◆ TASK ◆
Everything from the first line down to the line containing "F, CX, HZ, H" should be reproduced exactly; please include nothing else.

◆ GIVEN RECORDS ◆
▬▬▬▬▬▬
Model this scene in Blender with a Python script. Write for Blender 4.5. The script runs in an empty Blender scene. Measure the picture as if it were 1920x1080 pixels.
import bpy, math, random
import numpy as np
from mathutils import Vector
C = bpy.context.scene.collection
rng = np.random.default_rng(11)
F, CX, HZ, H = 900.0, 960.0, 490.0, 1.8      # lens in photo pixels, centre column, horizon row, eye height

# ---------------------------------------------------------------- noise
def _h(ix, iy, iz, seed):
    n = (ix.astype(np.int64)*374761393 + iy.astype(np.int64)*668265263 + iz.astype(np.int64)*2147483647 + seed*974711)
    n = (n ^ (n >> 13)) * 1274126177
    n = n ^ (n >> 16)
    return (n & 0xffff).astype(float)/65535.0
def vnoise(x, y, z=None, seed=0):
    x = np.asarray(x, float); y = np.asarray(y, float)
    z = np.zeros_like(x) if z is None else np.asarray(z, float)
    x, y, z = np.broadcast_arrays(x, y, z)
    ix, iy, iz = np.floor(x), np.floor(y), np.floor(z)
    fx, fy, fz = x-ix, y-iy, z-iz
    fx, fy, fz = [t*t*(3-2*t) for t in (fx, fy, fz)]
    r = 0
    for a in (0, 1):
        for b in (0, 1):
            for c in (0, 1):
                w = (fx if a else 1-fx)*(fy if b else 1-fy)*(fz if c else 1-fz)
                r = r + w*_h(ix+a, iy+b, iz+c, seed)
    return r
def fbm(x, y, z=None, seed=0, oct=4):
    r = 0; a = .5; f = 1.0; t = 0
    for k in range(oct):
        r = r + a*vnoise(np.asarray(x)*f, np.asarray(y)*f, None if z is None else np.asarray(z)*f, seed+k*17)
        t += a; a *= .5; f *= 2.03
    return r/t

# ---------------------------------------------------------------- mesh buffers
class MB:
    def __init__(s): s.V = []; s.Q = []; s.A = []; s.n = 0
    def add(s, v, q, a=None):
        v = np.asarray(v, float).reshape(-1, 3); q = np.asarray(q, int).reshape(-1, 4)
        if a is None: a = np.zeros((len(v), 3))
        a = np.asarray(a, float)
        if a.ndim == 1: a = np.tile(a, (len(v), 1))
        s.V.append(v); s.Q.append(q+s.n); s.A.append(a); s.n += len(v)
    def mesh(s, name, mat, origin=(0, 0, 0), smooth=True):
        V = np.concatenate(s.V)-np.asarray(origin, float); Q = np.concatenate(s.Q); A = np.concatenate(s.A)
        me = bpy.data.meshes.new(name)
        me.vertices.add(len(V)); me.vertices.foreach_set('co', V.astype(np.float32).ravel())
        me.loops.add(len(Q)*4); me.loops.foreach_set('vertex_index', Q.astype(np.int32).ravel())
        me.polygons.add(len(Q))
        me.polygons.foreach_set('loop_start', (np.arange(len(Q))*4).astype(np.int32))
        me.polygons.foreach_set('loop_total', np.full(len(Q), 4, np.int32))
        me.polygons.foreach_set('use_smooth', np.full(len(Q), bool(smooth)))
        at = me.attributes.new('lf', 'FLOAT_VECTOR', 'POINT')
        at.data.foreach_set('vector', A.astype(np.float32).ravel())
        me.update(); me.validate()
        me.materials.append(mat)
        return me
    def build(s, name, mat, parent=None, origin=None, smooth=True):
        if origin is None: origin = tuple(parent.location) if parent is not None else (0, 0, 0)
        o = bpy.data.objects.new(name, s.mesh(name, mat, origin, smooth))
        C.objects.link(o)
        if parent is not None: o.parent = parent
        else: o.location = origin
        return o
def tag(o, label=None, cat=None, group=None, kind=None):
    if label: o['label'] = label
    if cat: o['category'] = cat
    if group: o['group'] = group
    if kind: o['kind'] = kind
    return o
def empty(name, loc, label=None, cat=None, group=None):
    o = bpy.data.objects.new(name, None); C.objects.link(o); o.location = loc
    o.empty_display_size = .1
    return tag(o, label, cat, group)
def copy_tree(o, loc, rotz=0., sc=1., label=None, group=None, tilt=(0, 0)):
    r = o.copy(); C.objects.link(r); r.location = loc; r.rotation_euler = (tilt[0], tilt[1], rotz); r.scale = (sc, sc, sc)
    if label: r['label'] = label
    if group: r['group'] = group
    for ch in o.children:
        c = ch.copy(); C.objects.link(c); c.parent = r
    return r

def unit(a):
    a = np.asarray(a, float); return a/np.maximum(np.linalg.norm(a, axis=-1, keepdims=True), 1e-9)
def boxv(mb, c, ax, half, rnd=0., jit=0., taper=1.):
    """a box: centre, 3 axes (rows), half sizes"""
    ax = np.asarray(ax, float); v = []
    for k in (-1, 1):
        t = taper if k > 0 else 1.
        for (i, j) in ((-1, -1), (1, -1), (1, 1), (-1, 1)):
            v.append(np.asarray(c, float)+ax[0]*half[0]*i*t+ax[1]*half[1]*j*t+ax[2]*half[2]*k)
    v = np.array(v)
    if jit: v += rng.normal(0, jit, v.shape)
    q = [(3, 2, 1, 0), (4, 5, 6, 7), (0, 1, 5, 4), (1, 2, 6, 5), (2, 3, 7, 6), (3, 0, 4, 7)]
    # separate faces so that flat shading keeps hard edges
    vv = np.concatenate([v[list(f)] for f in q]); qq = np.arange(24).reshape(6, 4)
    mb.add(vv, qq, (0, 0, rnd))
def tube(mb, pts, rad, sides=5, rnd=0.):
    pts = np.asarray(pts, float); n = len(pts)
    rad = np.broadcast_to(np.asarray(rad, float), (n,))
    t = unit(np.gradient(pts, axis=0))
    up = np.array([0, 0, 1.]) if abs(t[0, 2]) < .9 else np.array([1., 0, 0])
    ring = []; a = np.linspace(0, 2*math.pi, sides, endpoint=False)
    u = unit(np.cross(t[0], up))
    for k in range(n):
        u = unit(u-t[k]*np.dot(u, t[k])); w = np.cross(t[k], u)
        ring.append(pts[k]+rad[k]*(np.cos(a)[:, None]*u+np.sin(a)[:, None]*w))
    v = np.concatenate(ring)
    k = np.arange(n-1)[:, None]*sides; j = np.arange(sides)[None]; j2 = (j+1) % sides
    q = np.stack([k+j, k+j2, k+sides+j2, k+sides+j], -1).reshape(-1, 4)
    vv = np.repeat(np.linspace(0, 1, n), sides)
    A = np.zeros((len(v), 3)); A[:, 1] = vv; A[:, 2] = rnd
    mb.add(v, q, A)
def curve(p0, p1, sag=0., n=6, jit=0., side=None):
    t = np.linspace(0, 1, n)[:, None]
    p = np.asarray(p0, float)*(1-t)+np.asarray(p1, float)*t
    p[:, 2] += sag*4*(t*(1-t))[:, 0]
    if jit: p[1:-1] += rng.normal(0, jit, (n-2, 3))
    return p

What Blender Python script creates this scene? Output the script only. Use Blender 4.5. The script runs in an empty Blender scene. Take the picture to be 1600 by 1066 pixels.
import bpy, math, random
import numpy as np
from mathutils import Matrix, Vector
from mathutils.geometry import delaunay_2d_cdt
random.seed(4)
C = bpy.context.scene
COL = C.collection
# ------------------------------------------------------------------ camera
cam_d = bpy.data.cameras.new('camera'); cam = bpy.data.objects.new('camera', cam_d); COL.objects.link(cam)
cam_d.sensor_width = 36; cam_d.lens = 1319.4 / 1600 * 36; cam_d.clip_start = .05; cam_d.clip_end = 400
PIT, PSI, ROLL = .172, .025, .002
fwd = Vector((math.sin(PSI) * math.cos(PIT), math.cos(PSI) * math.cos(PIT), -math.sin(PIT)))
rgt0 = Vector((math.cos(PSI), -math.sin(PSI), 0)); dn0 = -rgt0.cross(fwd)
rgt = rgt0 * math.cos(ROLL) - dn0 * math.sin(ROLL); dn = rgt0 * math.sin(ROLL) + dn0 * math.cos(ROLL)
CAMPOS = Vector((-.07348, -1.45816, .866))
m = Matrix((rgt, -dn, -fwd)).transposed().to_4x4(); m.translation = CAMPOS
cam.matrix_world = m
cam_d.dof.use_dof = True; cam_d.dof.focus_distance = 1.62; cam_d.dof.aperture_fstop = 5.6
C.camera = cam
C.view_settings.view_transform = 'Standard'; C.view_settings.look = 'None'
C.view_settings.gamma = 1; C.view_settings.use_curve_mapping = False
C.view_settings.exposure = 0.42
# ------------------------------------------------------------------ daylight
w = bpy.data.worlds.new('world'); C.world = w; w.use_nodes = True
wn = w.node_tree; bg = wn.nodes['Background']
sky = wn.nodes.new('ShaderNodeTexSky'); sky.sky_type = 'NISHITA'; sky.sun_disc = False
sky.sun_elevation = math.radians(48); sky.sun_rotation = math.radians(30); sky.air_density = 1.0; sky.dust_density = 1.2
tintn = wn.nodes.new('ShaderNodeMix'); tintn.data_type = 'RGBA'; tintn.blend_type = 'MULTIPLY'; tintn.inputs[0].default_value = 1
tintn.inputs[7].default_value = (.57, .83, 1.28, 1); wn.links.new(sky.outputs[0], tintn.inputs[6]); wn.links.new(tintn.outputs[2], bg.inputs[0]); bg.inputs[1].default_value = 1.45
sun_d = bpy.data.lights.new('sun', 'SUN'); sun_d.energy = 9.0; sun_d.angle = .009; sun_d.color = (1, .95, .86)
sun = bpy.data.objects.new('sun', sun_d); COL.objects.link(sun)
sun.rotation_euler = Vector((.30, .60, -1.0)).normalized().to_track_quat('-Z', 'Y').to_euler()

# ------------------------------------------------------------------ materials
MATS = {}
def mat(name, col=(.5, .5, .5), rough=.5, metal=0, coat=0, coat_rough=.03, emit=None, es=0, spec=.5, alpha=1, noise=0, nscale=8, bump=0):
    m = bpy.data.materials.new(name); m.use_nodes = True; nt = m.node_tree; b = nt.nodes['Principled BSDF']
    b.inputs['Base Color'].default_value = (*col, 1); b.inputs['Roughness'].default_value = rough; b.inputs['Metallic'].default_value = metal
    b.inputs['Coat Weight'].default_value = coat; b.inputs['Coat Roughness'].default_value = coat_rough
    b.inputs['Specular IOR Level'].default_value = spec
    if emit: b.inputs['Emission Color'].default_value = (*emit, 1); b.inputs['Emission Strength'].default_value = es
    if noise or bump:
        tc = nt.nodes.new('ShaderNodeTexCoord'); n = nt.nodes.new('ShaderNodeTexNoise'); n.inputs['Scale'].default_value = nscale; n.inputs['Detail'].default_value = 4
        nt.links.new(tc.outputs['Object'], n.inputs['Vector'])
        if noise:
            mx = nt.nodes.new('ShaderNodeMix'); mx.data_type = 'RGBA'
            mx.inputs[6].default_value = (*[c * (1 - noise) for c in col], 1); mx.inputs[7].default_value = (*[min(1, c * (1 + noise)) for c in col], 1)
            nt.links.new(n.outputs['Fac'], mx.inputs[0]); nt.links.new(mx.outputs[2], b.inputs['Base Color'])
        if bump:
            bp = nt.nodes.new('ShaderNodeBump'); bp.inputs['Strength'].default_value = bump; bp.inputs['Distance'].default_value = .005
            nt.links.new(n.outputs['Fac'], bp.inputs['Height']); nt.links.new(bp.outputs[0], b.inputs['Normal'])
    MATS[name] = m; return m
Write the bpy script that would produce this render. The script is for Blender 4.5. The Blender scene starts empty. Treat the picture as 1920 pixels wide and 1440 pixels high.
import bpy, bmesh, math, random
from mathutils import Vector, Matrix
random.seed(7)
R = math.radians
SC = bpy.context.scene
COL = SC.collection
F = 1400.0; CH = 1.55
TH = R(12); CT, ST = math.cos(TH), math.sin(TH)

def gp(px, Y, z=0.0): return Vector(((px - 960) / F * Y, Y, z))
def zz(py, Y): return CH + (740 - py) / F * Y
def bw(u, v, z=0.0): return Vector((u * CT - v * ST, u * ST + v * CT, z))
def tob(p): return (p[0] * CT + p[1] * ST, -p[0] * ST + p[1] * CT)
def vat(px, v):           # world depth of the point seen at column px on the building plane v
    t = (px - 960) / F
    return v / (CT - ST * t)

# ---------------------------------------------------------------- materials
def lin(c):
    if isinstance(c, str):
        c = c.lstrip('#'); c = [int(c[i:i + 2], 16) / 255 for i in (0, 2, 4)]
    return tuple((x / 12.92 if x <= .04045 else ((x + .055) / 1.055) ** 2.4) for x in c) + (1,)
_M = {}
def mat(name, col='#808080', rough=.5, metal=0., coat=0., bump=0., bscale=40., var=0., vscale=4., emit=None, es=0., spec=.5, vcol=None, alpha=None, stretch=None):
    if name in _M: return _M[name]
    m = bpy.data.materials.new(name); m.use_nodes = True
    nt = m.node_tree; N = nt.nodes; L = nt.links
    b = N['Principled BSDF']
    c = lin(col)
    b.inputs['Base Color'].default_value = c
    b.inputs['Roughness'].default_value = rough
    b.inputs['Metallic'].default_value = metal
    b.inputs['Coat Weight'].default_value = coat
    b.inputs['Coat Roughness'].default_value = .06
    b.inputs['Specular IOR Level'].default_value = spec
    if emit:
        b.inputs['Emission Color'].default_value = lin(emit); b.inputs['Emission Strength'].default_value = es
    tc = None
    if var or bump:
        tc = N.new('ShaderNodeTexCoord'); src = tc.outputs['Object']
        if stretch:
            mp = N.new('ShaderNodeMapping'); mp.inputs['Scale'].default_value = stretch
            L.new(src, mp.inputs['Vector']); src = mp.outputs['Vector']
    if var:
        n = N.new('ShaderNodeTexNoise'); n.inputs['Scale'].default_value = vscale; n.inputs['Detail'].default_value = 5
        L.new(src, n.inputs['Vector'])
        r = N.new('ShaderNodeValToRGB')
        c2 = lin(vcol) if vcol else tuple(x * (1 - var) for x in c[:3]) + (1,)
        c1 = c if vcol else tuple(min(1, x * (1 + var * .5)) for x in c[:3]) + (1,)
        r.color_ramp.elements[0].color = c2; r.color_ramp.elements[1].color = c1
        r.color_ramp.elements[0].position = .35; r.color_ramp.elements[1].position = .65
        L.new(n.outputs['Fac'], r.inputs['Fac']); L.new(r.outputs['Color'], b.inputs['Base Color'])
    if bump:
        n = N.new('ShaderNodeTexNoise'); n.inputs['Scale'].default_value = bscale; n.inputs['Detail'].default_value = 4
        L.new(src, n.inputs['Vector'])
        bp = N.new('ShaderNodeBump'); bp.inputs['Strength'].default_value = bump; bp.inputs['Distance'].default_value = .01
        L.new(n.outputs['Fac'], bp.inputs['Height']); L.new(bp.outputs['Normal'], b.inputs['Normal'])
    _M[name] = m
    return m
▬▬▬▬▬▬
◆ ANSWER FOR THIS EXERCISE ◆
Model this scene in Blender with a Python script. Write for Blender 4.5. The script runs in an empty Blender scene. Measure the picture as if it were 1920x1080 pixels.
import bpy, math, random
import numpy as np
from mathutils import Vector
C = bpy.context.scene.collection
rng = np.random.default_rng(11)
F, CX, HZ, H = 900.0, 960.0, 490.0, 1.8      # lens in photo pixels, centre column, horizon row, eye height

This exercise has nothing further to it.